● Material for the task
+---+
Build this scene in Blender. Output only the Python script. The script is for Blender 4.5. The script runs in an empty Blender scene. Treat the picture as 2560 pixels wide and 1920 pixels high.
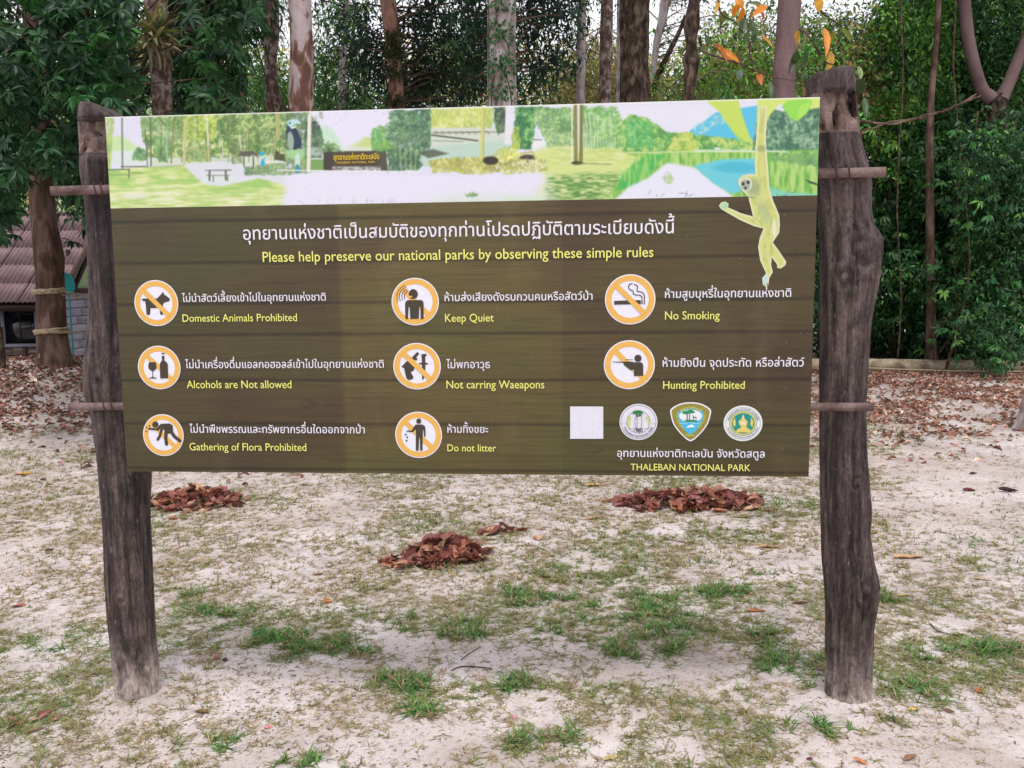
import bpy, math, random
import numpy as np
from mathutils import Vector, Matrix
from math import sin, cos, pi, radians
rng = np.random.default_rng(7)
random.seed(7)
sc = bpy.context.scene
col = sc.collection

# ------------------------------------------------------------------ camera
F_PX, PITCH, ROLL = 2100.0, 0.11211, -0.01006
CAM = np.array([0.0, 0.0, 1.5])
cam = bpy.data.cameras.new('camera')
cam.sensor_width = 36.0
cam.lens = 36.0 * F_PX / 2560.0
cam.clip_start, cam.clip_end = 0.05, 2000.0
co = bpy.data.objects.new('camera', cam)
col.objects.link(co)
cF = np.array([0, cos(PITCH), -sin(PITCH)])
U0 = np.array([0, sin(PITCH), cos(PITCH)]); R0 = np.array([1.0, 0, 0])
cR = cos(ROLL) * R0 + sin(ROLL) * U0
cU = cos(ROLL) * U0 - sin(ROLL) * R0
co.matrix_world = Matrix(((cR[0], cU[0], -cF[0], CAM[0]), (cR[1], cU[1], -cF[1], CAM[1]), (cR[2], cU[2], -cF[2], CAM[2]), (0, 0, 0, 1)))
sc.camera = co
K = 2560 / 2212.0           # measurements below were read on a 2212 px wide view of the photograph
FD = F_PX / K

# ------------------------------------------------------------------ light
SUN_EL, SUN_AZ = radians(70), radians(180)     # sun high, behind the viewer
world = bpy.data.worlds.new("World"); sc.world = world; world.use_nodes = True
nt = world.node_tree; nt.nodes.clear()
sky = nt.nodes.new('ShaderNodeTexSky'); sky.sky_type = 'NISHITA'; sky.sun_disc = False
sky.sun_elevation = SUN_EL; sky.sun_rotation = radians(180); sky.air_density = 1.0; sky.dust_density = 4.0
bw = nt.nodes.new('ShaderNodeMix'); bw.data_type = 'RGBA'; bw.inputs[0].default_value = 0.88
nt.links.new(sky.outputs[0], bw.inputs[6]); bw.inputs[7].default_value = (10.2, 10.0, 10.6, 1)   # overcast veil
bg = nt.nodes.new('ShaderNodeBackground'); bg.inputs[1].default_value = 0.105
out = nt.nodes.new('ShaderNodeOutputWorld')
nt.links.new(bw.outputs[2], bg.inputs[0]); nt.links.new(bg.outputs[0], out.inputs[0])
sun = bpy.data.lights.new('sun', 'SUN'); sun.energy = 1.5; sun.angle = radians(14); sun.color = (1.0, 0.965, 0.92)
so = bpy.data.objects.new('sun', sun); col.objects.link(so)
so.rotation_euler = (-(pi / 2 - SUN_EL), 0, 0)   # light travels down and away from the viewer
so.rotation_euler = (radians(20), 0, 0)
sc.view_settings.view_transform = 'Standard'; sc.view_settings.look = 'None'
sc.view_settings.gamma = 1.0; sc.view_settings.use_curve_mapping = False
sc.view_settings.exposure = 0.3
sc.cycles.max_bounces = 8; sc.cycles.transparent_max_bounces = 8

# ------------------------------------------------------------------ helpers
def lin(r, g=None, b=None):
    c = np.array((r, g, b) if g is not None else r, float) / 255.0
    return np.where(c <= 0.04045, c / 12.92, ((c + 0.055) / 1.055) ** 2.4)

def ray(x, y):
    u = np.asarray(x, float) * K - 1280; v = np.asarray(y, float) * K - 960
    d = u[..., None] * cR - v[..., None] * cU + F_PX * cF
    return d / F_PX
def atY(x, y, Y):
    d = ray(x, y); return CAM + d * (np.asarray(Y, float) / d[..., 1])[..., None]
def proj(P):
    P = np.asarray(P, float) - CAM
    w = P @ cF
    return (1280 + F_PX * (P @ cR) / w) / K, (960 - F_PX * (P @ cU) / w) / K

def _hash(ix, iy, iz, seed):
    h = (ix.astype(np.int64) * 374761393 + iy.astype(np.int64) * 668265263 + iz.astype(np.int64) * 2147483647 + seed * 1274126177) & 0xffffffff
    h = ((h ^ (h >> 13)) * 1274126177) & 0xffffffff
    h = (h ^ (h >> 16)) & 0xffffffff
    return h / 4294967295.0
def vnoise(x, y, z=0.0, seed=0):
    x, y, z = np.broadcast_arrays(np.asarray(x, float), y, z)
    ix, iy, iz = np.floor(x), np.floor(y), np.floor(z)
    fx, fy, fz = x - ix, y - iy, z - iz
    fx = fx * fx * (3 - 2 * fx); fy = fy * fy * (3 - 2 * fy); fz = fz * fz * (3 - 2 * fz)
    r = 0
    for a in (0, 1):
        for b in (0, 1):
            for c in (0, 1):
                w = (fx if a else 1 - fx) * (fy if b else 1 - fy) * (fz if c else 1 - fz)
                r = r + w * _hash(ix + a, iy + b, iz + c, seed)
    return r
def fbm(x, y, z=0.0, seed=0, o=4):
    r = 0; a = 0.5; t = 0
    for i in range(o):
        r = r + a * vnoise(np.asarray(x) * 2 ** i + 17.3 * i, np.asarray(y) * 2 ** i, np.asarray(z) * 2 ** i, seed + i); t += a; a *= 0.5
    return r / t
def sstep(a, b, x):
    t = np.clip((x - a) / (b - a), 0, 1); return t * t * (3 - 2 * t)

def gz(x, y):
    x = np.asarray(x, float); y = np.asarray(y, float)
    z = 0.12 * np.tanh(x / 3.0) * np.exp(-np.maximum(y, 0) / 14.0) - 0.02
    z = z + 0.52 * np.exp(-(((x + 7.6) / 2.6) ** 2 + ((y - 13.6) / 2.6) ** 2))
    z = z - 1.35 * sstep(15, 22, y) * sstep(-3.5, -7, x)
    z = z + 0.035 * (fbm(x * 0.8, y * 0.8, 0, 3) - 0.5) + 0.018 * (fbm(x * 5, y * 5, 0, 5) - 0.5) * np.exp(-y / 20)
    for bx, by in ((-1.473, 3.10), (1.208, 2.88)): r2 = (x - bx) ** 2 + (y - by) ** 2; z = z + .015 * np.exp(-r2 / .02) + .012 * np.exp(-r2 / .09)
    return z
def ground(x, y):
    x = np.asarray(x, float); y = np.asarray(y, float)
    d = ray(x, y); t = np.full(x.shape, 3.0)
    for i in range(60):
        P = CAM + d * t[..., None]
        h = P[..., 2] - gz(P[..., 0], P[..., 1])
        t = t + np.clip(h / np.maximum(-d[..., 2], 0.02) * 0.8, -3, 3)
    P = CAM + d * t[..., None]
    P[..., 2] = gz(P[..., 0], P[..., 1]); return P

def tagp(o, label=None, cat=None, group=None, kind=None):
    if label: o['label'] = label
    if cat: o['category'] = cat
    if group: o['group'] = group
    if kind: o['kind'] = kind
    return o
def mkmesh(name, V, F, colr=None, mat=None, smooth=False, percorner=False):
    V = np.asarray(V, np.float32)
    me = bpy.data.meshes.new(name)
    if isinstance(F, np.ndarray): F = [F]
    F = [f for f in F if len(f)]
    nl = sum(f.size for f in F); npoly = sum(len(f) for f in F)
    me.vertices.add(len(V)); me.vertices.foreach_set('co', V.ravel())
    me.loops.add(nl); me.loops.foreach_set('vertex_index', np.concatenate([f.ravel() for f in F]).astype(np.int32))
    me.polygons.add(npoly)
    tot = np.concatenate([np.full(len(f), f.shape[1]) for f in F])
    me.polygons.foreach_set('loop_start', np.concatenate([[0], np.cumsum(tot)[:-1]]).astype(np.int32))
    if smooth: me.polygons.foreach_set('use_smooth', np.ones(npoly, bool))
    me.update(calc_edges=True)
    if colr is not None:
        at = me.color_attributes.new('Col', 'FLOAT_COLOR', 'POINT')
        c = np.ones((len(V), 4), np.float32); c[:, :3] = colr
        at.data.foreach_set('color', c.ravel())
    if mat: me.materials.append(mat)
    return me
def obj(name, me, parent=None, loc=None):
    o = bpy.data.objects.new(name, me); col.objects.link(o)
    if parent is not None: o.parent = parent
    if loc is not None: o.location = loc
    return o
def empty(name, loc=(0, 0, 0), rz=0.0, parent=None):
    o = bpy.data.objects.new(name, None); col.objects.link(o); o.location = loc; o.rotation_euler = (0, 0, rz); o.empty_display_size = 0.2
    if parent: o.parent = parent
    return o
class MB:
    def __init__(s): s.V = []; s.Q = []; s.T = []; s.C = []; s.n = 0
    def add(s, V, F, c=None):
        V = np.asarray(V, float).reshape(-1, 3); F = np.asarray(F, int)
        (s.Q if F.shape[1] == 4 else s.T).append(F + s.n)
        s.V.append(V); s.n += len(V)
        s.C.append(np.broadcast_to(np.asarray(c if c is not None else (1, 1, 1), float), (len(V), 3)))
    def me(s, name, mat, smooth=False, colr=True):
        F = []
        if s.Q: F.append(np.concatenate(s.Q))
        if s.T: F.append(np.concatenate(s.T))
        return mkmesh(name, np.concatenate(s.V), F, np.concatenate(s.C) if colr else None, mat, smooth)
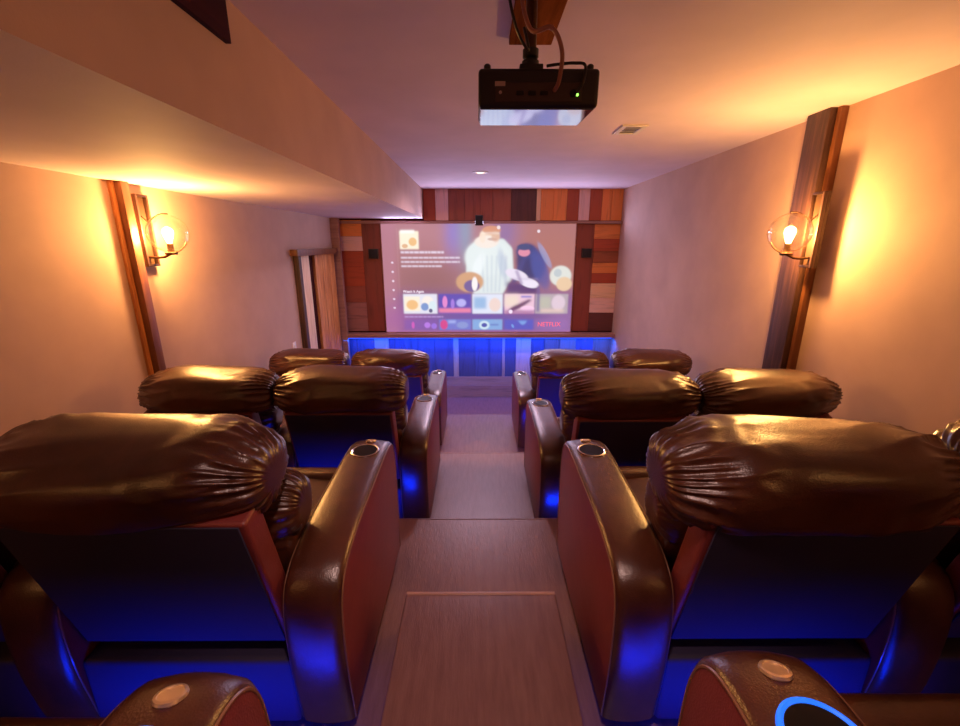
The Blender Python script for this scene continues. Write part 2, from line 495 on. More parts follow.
+---+
● Task
From the opening line of the listing above through the line bearing "col = sc.collection", repeat each line exactly. Drop every picture.

● Answer to the task
Build this scene in Blender. Output only the Python script. The script is for Blender 4.5. The script runs in an empty Blender scene. Treat the picture as 2560 pixels wide and 1920 pixels high.
import bpy, math, random
import numpy as np
from mathutils import Vector, Matrix
from math import sin, cos, pi, radians
rng = np.random.default_rng(7)
random.seed(7)
sc = bpy.context.scene
col = sc.collection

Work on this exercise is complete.